Tuesday, July 30, 2013

Urban Legends

                            

   Its been around sixty years since I first heard the story, but I remember it like it was yesterday.
 I was at my cousins home in Houston. Going to Houston was always a exciting treat for me, the country boy. My cousins were "street wise" and when we got in an argument, they called me a country hick. On that particular day, a friend named Brown was visiting them. This guy was a few years older and big talker and knew everything.   At least at the time I thought he did. Over the years as I grew up I found out that most of what he had said was total crap.
On this particular day he was talking his head off to his attentive audience.  We were all ears and I marveled at his extended wisdom .  Then he said something that made all of us gasp. It went like this, "My brother works with a guy whose neighbors cousin,  just bought a Corvette with only 300 miles on it for Two-hundred dollars." . We were all flabbergasted . In the 1950's, when the Corvette came out, you would have been hard pressed to find any young man that hadn't dreamed about owning one. We all held our breaths, waiting for an explanation as to how someone had bought a $5000. car for Two-Hundred Dollars! Brown took a deep breath and continued.
  The story was that some guy had gone down to the Chevy dealer and paid cash for a new Corvette. He had taken off a day of work and he wanted to surprise his girlfriend by driving to her place and giving her a ride in his new Vett. He didn't even knock at the door ( In those days, people didn't have to lock their doors) and went right in. Searched the house till he found her in the bedroom with another man. He rushed out of the house infuriated. He didn't show up for work the next day and it was three weeks till someone found the Corvette on a dead end road in the middle of nowhere. His decomposed body with a pistol still clenched in his fist was sprawled across the seats. The buyer had got the car for $200. because (and the story teller paused and  rolled his eyes back ) "they couldn't get the smell out".  We were speechless.
The BS secession was finished for the day, as that story could not have been topped with anything.
I believed the story and over the years retold it several times. I perfected the part where I would roll my eyes and say " And they just couldn't get the smell out".  It was a story that never failed to please the audience.
I quit telling the story, however, when I got  to college.
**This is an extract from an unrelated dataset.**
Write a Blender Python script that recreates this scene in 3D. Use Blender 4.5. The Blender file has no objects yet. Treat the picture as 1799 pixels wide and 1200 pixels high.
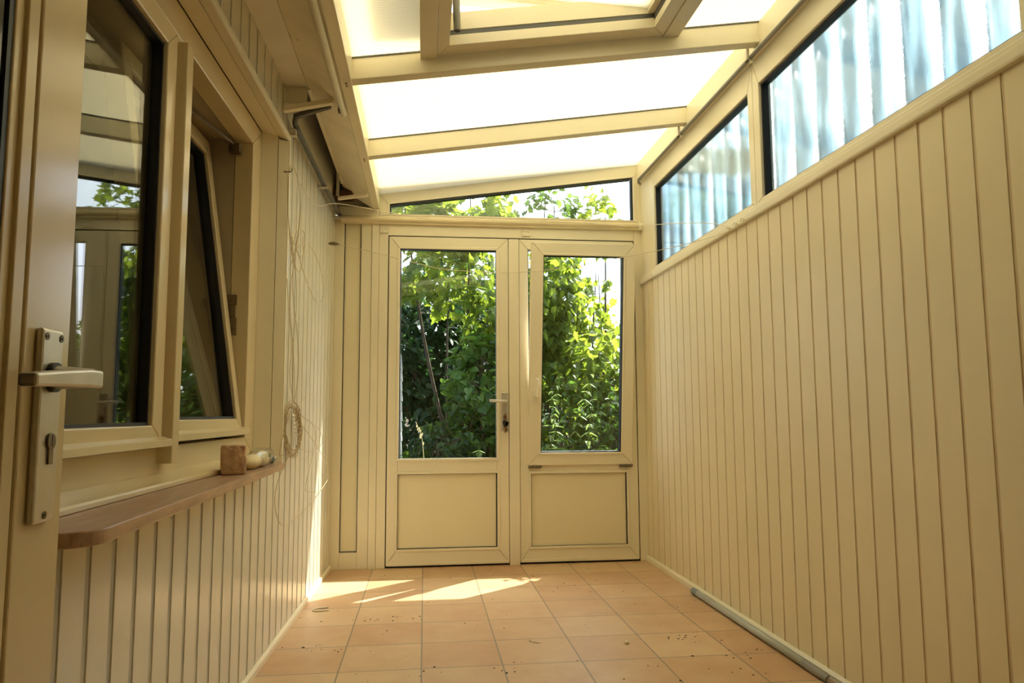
import bpy, bmesh, math, random
from mathutils import Vector, Matrix
random.seed(7)
sc = bpy.context.scene
COL = sc.collection

# ------------------------------------------------------------------ camera
cam_d = bpy.data.cameras.new('camera')
cam = bpy.data.objects.new('camera', cam_d)
COL.objects.link(cam)
cam_d.sensor_width = 36.0
cam_d.lens = 36.0 * 1282.34 / 1799.0
cam_d.clip_start = 0.02
YAW, PITCH, ROLL = 0.1192, 0.09863, -0.00511
fw = Vector((math.sin(YAW) * math.cos(PITCH), math.cos(YAW) * math.cos(PITCH), math.sin(PITCH)))
rt = Vector((math.cos(YAW), -math.sin(YAW), 0))
up = rt.cross(fw)
r2 = math.cos(ROLL) * rt + math.sin(ROLL) * up
u2 = -math.sin(ROLL) * rt + math.cos(ROLL) * up
M = Matrix((r2, u2, -fw)).transposed().to_4x4()
M.translation = Vector((0, 0, 0.92923))
cam.matrix_world = M
sc.camera = cam

# ------------------------------------------------------------------ sky, sun, exposure
world = bpy.data.worlds.new('sky')
sc.world = world
world.use_nodes = True
wn = world.node_tree
wn.nodes.clear()
w_out = wn.nodes.new('ShaderNodeOutputWorld')
w_bg = wn.nodes.new('ShaderNodeBackground')
w_sky = wn.nodes.new('ShaderNodeTexSky')
w_sky.sky_type = 'NISHITA'
w_sky.sun_disc = False
w_sky.sun_elevation = math.radians(51.5)
w_sky.sun_rotation = math.atan2(0.489, 0.384)
w_sky.air_density = 0.8
w_sky.dust_density = 4.0
w_bg.inputs['Strength'].default_value = 0.52
wn.links.new(w_sky.outputs[0], w_bg.inputs[0])
wn.links.new(w_bg.outputs[0], w_out.inputs[0])

sun_d = bpy.data.lights.new('sun', 'SUN')
sun_d.energy = 10.0
sun_d.angle = math.radians(0.55)
sun_d.color = (1.0, 0.965, 0.88)
sun = bpy.data.objects.new('sun', sun_d)
COL.objects.link(sun)
sun.location = (4, 8, 8)
sun.rotation_euler = Vector((-0.489, -0.384, -0.783)).to_track_quat('-Z', 'Y').to_euler()

sc.view_settings.view_transform = 'Standard'
sc.view_settings.look = 'None'
sc.view_settings.gamma = 1.0
sc.view_settings.use_curve_mapping = False
sc.view_settings.exposure = 0.75
cy = sc.cycles
cy.max_bounces = 10
cy.diffuse_bounces = 6
cy.glossy_bounces = 4
cy.transmission_bounces = 8
cy.transparent_max_bounces = 16
cy.sample_clamp_indirect = 8.0
cy.caustics_reflective = False
cy.caustics_refractive = True
cy.use_denoising = True

# ------------------------------------------------------------------ materials
def mat(name):
    m = bpy.data.materials.new(name)
    m.use_nodes = True
    nt = m.node_tree
    nt.nodes.clear()
    out = nt.nodes.new('ShaderNodeOutputMaterial')
    return m, nt, out

def N(nt, t, **kw):
    n = nt.nodes.new(t)
    for k, v in kw.items():
        if hasattr(n, k):
            setattr(n, k, v)
        else:
            n.inputs[k.replace('_', ' ')].default_value = v
    return n

def rgb(c):
    return (c[0], c[1], c[2], 1.0)

def plain(name, col, rough=0.4, metal=0.0, var=0.06, scale=6.0, bump=0.0, bscale=60.0, spec=0.5, stretch=(1, 1, 1), spots=None):
    m, nt, out = mat(name)
    p = N(nt, 'ShaderNodeBsdfPrincipled')
    p.inputs['Roughness'].default_value = rough
    p.inputs['Metallic'].default_value = metal
    p.inputs['Specular IOR Level'].default_value = spec
    tc = N(nt, 'ShaderNodeTexCoord')
    mp = N(nt, 'ShaderNodeMapping')
    mp.inputs['Scale'].default_value = stretch
    nt.links.new(tc.outputs['Object'], mp.inputs[0])
    nz = N(nt, 'ShaderNodeTexNoise')
    nz.inputs['Scale'].default_value = scale
    nz.inputs['Detail'].default_value = 4.0
    nt.links.new(mp.outputs[0], nz.inputs['Vector'])
    cr = N(nt, 'ShaderNodeValToRGB')
    cr.color_ramp.elements[0].position = 0.3
    cr.color_ramp.elements[1].position = 0.7
    cr.color_ramp.elements[0].color = rgb([c * (1 - var) for c in col])
    cr.color_ramp.elements[1].color = rgb([min(1, c * (1 + var)) for c in col])
    nt.links.new(nz.outputs[0], cr.inputs[0])
    colout = cr.outputs[0]
    if spots:
        n2 = N(nt, 'ShaderNodeTexNoise')
        n2.inputs['Scale'].default_value = spots[1]
        n2.inputs['Detail'].default_value = 6.0
        nt.links.new(mp.outputs[0], n2.inputs['Vector'])
        r3 = N(nt, 'ShaderNodeValToRGB')
        r3.color_ramp.elements[0].position = spots[2]
        r3.color_ramp.elements[1].position = min(1, spots[2] + 0.08)
        nt.links.new(n2.outputs[0], r3.inputs[0])
        mx = N(nt, 'ShaderNodeMix', data_type='RGBA')
        nt.links.new(r3.outputs[0], mx.inputs[0])
        nt.links.new(colout, mx.inputs[6])
        mx.inputs[7].default_value = rgb(spots[0])
        colout = mx.outputs[2]
    nt.links.new(colout, p.inputs['Base Color'])
    if bump:
        nb = N(nt, 'ShaderNodeTexNoise')
        nb.inputs['Scale'].default_value = bscale
        nb.inputs['Detail'].default_value = 3.0
        nt.links.new(mp.outputs[0], nb.inputs['Vector'])
        b = N(nt, 'ShaderNodeBump')
        b.inputs['Strength'].default_value = bump
        b.inputs['Distance'].default_value = 0.01
        nt.links.new(nb.outputs[0], b.inputs['Height'])
        nt.links.new(b.outputs[0], p.inputs['Normal'])
    nt.links.new(p.outputs[0], out.inputs[0])
    return m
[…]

The first and last time I told it,  it got disputed with "I heard it was a T-bird" and another , " No, It was a new Cadillac!".
I became suspicious.
A year later I was working on a Merchant ship on its way to Africa, when one evening as the crew gathered around a tub of iced down beer, a similar story came out, only the guy had done it  in a new Thirty-Two foot cabin cruiser.
I couldn't count how many time I heard the story in many variations while in the Navy.  I became amused and the most interesting thing was how the story tellers would always roll their eyes as they said " and they just couldn't get the smell out".
It wasn't till many years later that I heard the term "Urban legend" and figured out that the story was only that. 
However, I remember that that day that I first heard the story, I secretly thought that I could have "gotten the smell out". If only I could have come up with another $199.

©2013




My Grandma's Figs


As I was harvesting this years abundant supply of figs, I couldn't help remembering my Grandmother.
We lived in the country and Grandma lived in town, so right off the bat it was exciting just to go to town to visit. I spent a good portion of my first ten years there. For someone growing up in the pre television days it was some kind of an exciting place.
She had a corner lot and at the time , it seemed huge. She had a large garden and allowed me to help at pulling weeds and picking what ever was ready to be eaten. She always had a lot of cucumbers that graced salads or ended up as the best pickles in the world. Mustang grapes grew on the fence that lined the alley so she always had a good supply of grape jelly that went so well on her homemade bread. There were always at least a dozen fat hens that roamed the yard and if the table scraps didn't satisfy them, they had to supplement their diet with bugs. She never had to call an exterminator.
I couldn't have had anymore fun looking for gold than the eggs that the fat hens would hide all over the place. On numerous occasions, I got chased by a hen half my size, when she caught me stealing her eggs. Next to the old wash house was a cast iron boiler that sat up on one end. My Grandfather had procured it when one of the old cotton seed oil mills had closed down. In my memory it was at least fifty feet tall. It actually was probably about fifteen. The gutter from the house drained into it and it stored Grandma's prized rain water .
My sisters used to go to town to wash their hair in the miraculous water.
The wash house held a wood fired kettle where she made her own lye soap, and boiled water for her wringer washer. I loved it when she let me run the clothes through the ringer.
Her most prized plants in her garden were her figs. Over they years, the fig trees had slowly advanced to cover a good portion of her yard. She waged a never end war against the uninvited birds and squirrels that were hell bent on plundering figs. I helped her many times tie tin can lids on the branches. It was supposed to ward off uninvited guest.
I grew up and moved away. Grandma's health deteriorated to the point that she could no longer tend to her yard. Six foot weeds took over the area that her hens had once kept clean. The birds and squirrels had their way with the figs. When she passed away, her house was sold and moved away. A bull dozer came in and cleared off the lot and removed everything that had defined her life. A new home was built on the lot. I drove by years later and Mustang grapes were still growing on the alley fence.